By helping the Israeli State to run five prisons and “interrogation centres”, G4S helps Israel to use torture and mass incarceration of more than 6,000 Palestinians. The British-Danish company promotes and prolongs an occupation which is illegal under international law.

Day by day, this firm facilitates racist policies against people who have been living under occupation since 1967.

G4S provide services and equipment to the checkpoints which see Palestinians being subjected to daily humiliations at the ‘Apartheid Wall’, which has cut many West Bank villagers off from their own land. 

This week, a prominent Irish firm, CRH, divested from Israel after coming under sustained pressure from activists opposed to the occupation of Palestine.

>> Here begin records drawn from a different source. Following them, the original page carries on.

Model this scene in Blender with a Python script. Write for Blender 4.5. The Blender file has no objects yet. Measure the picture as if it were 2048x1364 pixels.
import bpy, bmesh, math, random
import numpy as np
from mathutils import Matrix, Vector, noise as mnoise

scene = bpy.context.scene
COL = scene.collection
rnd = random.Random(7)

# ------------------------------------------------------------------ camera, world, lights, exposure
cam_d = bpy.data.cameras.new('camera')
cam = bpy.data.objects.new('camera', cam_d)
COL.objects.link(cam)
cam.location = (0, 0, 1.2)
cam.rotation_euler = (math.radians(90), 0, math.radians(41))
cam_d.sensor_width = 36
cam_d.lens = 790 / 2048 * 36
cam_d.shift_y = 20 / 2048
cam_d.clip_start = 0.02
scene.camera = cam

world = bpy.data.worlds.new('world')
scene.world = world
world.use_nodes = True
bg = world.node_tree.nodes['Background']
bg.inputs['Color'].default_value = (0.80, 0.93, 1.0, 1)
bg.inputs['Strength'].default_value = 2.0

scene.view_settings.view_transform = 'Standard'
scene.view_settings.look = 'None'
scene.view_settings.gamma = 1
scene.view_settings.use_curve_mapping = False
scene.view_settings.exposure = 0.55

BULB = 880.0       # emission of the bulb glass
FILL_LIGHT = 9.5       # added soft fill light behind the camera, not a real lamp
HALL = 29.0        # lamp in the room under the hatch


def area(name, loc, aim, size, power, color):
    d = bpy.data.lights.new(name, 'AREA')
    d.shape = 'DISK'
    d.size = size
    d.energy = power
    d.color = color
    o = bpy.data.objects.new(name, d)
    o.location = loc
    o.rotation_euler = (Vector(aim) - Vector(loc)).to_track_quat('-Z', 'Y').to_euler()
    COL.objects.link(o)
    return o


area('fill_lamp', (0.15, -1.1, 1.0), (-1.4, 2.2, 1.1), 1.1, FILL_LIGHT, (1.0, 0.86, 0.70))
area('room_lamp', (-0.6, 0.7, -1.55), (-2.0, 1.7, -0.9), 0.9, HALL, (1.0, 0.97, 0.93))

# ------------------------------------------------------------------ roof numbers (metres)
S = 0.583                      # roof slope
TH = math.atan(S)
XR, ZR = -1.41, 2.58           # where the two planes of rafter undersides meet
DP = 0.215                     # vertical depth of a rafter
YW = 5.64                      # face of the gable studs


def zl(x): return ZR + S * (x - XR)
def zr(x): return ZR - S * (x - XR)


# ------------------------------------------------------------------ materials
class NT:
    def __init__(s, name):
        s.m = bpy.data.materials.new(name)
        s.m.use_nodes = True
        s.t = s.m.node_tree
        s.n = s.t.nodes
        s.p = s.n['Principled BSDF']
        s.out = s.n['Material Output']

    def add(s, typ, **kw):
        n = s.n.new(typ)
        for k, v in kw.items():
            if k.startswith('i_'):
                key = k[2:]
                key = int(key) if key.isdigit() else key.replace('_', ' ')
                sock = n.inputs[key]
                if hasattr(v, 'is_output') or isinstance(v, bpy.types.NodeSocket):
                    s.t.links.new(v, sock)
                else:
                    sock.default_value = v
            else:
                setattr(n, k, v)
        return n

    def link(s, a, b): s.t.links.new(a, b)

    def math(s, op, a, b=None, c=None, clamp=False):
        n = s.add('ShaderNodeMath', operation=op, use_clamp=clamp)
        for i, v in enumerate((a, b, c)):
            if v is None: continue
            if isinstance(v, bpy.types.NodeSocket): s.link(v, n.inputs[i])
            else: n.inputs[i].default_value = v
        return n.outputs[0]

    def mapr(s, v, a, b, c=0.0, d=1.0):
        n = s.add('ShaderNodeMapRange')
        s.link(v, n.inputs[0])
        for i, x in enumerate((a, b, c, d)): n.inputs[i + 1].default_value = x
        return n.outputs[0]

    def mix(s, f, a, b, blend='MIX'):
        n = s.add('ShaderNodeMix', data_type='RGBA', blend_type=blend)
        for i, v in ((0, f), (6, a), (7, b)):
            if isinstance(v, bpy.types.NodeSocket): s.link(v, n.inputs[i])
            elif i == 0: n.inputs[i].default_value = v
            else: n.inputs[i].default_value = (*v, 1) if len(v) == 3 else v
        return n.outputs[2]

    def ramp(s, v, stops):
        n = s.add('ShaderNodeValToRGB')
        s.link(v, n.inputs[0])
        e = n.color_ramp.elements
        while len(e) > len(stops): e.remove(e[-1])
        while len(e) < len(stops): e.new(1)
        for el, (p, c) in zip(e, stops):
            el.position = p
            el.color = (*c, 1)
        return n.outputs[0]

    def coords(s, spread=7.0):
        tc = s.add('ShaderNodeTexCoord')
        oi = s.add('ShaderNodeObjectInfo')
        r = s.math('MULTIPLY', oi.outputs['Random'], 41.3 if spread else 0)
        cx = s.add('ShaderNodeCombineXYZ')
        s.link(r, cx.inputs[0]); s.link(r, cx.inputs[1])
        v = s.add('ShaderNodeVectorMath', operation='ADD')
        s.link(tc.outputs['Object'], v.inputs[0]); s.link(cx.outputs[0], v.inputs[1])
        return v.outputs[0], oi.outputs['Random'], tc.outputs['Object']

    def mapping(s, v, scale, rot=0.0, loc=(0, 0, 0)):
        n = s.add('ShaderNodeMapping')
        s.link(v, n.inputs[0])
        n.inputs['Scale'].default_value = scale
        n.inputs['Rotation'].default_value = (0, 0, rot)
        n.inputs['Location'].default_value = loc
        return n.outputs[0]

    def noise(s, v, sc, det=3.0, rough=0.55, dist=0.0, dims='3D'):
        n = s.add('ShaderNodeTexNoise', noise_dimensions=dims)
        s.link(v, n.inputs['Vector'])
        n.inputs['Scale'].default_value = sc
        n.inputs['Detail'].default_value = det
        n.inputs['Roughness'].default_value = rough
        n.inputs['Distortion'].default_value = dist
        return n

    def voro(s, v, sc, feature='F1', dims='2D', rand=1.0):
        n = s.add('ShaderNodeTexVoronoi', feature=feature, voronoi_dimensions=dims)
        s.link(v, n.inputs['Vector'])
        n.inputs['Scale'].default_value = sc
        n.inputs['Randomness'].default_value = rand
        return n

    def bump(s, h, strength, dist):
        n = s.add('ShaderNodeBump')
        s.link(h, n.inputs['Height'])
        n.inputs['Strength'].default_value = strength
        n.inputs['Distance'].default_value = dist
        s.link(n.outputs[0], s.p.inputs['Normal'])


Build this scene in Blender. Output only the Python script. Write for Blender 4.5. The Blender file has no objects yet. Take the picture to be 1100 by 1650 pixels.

For over a decade, the Ireland Palestine Solidarity Campaign (IPSC) had urged CRH to cease operating in Israel. CRH held 25 per cent of the shares in Mashav, the owner of the top cement manufacturer in Israel.

It is believed that cement owned by the firm was used to build the ‘Apartheid Wall', which was deemed illegal by the International Court of Justice over a decade ago.

Cement owned by the firm has been used to build illegal Israeli settlements on occupied West Bank land, further reducing any hopes of a long-term peaceful solution to the conflict in the Middle East.

Over the years, CRH had learned that it doesn’t pay to do business with the Apartheid State. According to the IPSC, CRH's divestment is better late than never.

Two years ago, when I reported that the NUI Galway students wanted G4S to be removed from campus as a response to the company’s activities in Israel and Palestine, I received a torrent of abuse.

Protesting against G4S human rights abuses
People said that G4S staff in Galway were “only doing their jobs”. They said it was unfair to call for a boycott of the company in Galway.

But, like CRH, they can’t have it both ways. They can’t drive around a university campus in Ireland at night while facilitating human rights abuses in Israel.

If a company with a significant presence in Ireland is facilitating the imprisonment of children without trial, people have a right to know.

It’s time to look at G4S.

If they continue to trample on the human rights of children and teenagers across Palestine, Galway students have a right to insist that the University authorities remove them from their campus.

There are plenty of other security firms around with a far less murky record when it comes to human rights.